Mathematicians create warped worlds in virtual reality

Segerman and his collaborators have released software allowing anyone with a virtual-reality (VR) headset to wander through this warped world, which they previewed last month in two papers on the arXiv.org preprint server.

David Dumas

To explore the mathematical possibilities of alternative geometries, mathematicians imagine such ‘non-Euclidean’ spaces, where parallel lines can intersect or veer apart. Now, with the help of relatively affordable VR devices, researchers are making curved spaces — a counter-intuitive concept with implications for Einstein’s theory underlying gravity and also for seismology — more accessible. They may even uncover new mathematics in the process.

So far, there is not much to do in the eleVR world, apart from exploring tilings made of geometric shapes such as pentagons and dodecahedra. But the team plans to build hyperbolic houses and streets, as well as interactive experiences such as playing a non-Euclidean version of basketball. The researchers hope that their open-source software will become popular with science museums and the growing legion of consumer VR enthusiasts.

Others are bringing hyperbolic space to VR, too. Daan Michiels, a mathematician at the University of Illinois at Urbana–Champaign, developed a virtual hyperbolic universe as a student project in 2014. And David Dumas, a topologist at the University of Illinois in Chicago, and his students created a racquetball game in a virtual hyperbolic space, in which a ball sent in any direction eventually comes back to the starting point.
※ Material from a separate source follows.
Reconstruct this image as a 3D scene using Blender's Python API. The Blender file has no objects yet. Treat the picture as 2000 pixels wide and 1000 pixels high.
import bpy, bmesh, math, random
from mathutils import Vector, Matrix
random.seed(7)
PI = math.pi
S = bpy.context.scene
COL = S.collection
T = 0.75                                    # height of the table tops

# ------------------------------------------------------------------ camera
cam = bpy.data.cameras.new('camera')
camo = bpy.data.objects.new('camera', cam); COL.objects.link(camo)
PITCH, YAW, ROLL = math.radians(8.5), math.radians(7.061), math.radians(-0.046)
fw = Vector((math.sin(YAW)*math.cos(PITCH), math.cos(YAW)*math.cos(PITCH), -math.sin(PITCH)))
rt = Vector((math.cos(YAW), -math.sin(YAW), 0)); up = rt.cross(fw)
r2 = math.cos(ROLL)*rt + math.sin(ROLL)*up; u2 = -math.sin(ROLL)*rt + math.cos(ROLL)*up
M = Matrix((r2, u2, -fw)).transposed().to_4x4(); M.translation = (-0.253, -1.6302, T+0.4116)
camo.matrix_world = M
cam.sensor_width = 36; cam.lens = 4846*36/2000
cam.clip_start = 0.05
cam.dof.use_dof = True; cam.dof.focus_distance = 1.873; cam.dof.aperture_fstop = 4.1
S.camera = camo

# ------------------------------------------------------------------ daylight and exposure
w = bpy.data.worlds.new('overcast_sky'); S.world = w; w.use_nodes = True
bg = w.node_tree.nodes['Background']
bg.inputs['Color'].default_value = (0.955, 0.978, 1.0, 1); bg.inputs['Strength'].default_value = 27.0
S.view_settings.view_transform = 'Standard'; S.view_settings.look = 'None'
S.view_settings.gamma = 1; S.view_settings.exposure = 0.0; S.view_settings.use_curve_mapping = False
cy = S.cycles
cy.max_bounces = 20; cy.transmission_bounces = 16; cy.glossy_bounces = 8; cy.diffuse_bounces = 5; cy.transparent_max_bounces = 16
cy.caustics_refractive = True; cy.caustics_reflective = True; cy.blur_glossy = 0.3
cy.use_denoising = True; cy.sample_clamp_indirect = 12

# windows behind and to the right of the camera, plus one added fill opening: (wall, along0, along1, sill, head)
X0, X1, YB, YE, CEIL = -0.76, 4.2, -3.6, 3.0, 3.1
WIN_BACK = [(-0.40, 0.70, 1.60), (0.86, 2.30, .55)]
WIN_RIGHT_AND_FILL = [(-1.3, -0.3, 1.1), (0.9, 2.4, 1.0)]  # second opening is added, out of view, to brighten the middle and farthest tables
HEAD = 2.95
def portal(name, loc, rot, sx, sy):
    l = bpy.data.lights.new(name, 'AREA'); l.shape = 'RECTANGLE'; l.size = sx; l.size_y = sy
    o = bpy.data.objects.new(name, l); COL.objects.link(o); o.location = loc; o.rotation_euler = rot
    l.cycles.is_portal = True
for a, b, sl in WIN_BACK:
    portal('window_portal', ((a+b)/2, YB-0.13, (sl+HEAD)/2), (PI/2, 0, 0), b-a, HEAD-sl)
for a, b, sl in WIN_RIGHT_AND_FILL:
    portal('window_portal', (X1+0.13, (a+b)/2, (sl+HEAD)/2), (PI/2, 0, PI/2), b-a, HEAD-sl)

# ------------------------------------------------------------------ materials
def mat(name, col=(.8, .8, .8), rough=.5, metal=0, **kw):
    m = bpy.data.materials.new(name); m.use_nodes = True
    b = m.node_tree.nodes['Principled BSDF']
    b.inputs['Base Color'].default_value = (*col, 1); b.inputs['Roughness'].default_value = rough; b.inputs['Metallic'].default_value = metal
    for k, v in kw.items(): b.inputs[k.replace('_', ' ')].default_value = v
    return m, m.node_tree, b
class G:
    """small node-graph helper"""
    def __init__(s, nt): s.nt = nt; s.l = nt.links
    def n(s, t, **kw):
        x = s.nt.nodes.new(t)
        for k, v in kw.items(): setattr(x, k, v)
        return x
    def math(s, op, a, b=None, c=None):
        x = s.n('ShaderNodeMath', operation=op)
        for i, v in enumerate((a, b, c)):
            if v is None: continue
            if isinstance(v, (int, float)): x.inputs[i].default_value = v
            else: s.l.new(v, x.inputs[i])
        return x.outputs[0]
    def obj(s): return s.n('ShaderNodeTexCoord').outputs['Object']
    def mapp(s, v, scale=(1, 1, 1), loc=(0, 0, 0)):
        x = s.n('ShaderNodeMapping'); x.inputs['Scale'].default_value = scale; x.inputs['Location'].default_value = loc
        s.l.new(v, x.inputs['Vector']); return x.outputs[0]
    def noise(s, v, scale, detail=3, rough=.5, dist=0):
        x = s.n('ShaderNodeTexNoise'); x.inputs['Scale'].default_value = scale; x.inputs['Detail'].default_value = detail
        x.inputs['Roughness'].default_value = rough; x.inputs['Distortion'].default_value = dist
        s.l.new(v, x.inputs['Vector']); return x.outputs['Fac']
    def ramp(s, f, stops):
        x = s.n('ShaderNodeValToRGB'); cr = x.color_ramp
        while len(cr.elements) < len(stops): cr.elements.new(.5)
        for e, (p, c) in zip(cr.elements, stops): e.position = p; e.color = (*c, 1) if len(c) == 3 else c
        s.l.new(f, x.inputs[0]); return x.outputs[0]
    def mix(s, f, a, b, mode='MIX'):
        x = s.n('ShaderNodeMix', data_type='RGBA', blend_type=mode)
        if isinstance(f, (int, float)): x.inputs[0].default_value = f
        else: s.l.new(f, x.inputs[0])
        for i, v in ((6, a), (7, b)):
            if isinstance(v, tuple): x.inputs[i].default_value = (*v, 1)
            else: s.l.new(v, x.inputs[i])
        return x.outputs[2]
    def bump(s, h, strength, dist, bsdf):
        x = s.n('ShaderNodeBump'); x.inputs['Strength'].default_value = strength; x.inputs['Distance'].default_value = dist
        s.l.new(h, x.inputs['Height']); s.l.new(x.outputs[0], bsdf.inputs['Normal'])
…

Virtual reality could soon join a long tradition of visualization and experimental tools that have helped mathematicians make discoveries. Visualizing fractals, for instance, led to discoveries about the underlying mathematics. “Figuring how to make use of [virtual reality] as a research tool is just starting now,” says Dumas.

Matsumoto says that the team would also like to create VR experiences for even more exotic geometries. In some such spaces, parallel lines might stay at a constant distance from each other if they go in one direction, but converge or diverge in another direction. And walking around a circle might lead to a place that’s up or down relative to the starting point, like going up or down a spiral staircase.

Visualizing such geometries could be especially useful as a mathematical tool, she says, because “very few people have thought of visualizing them at all”.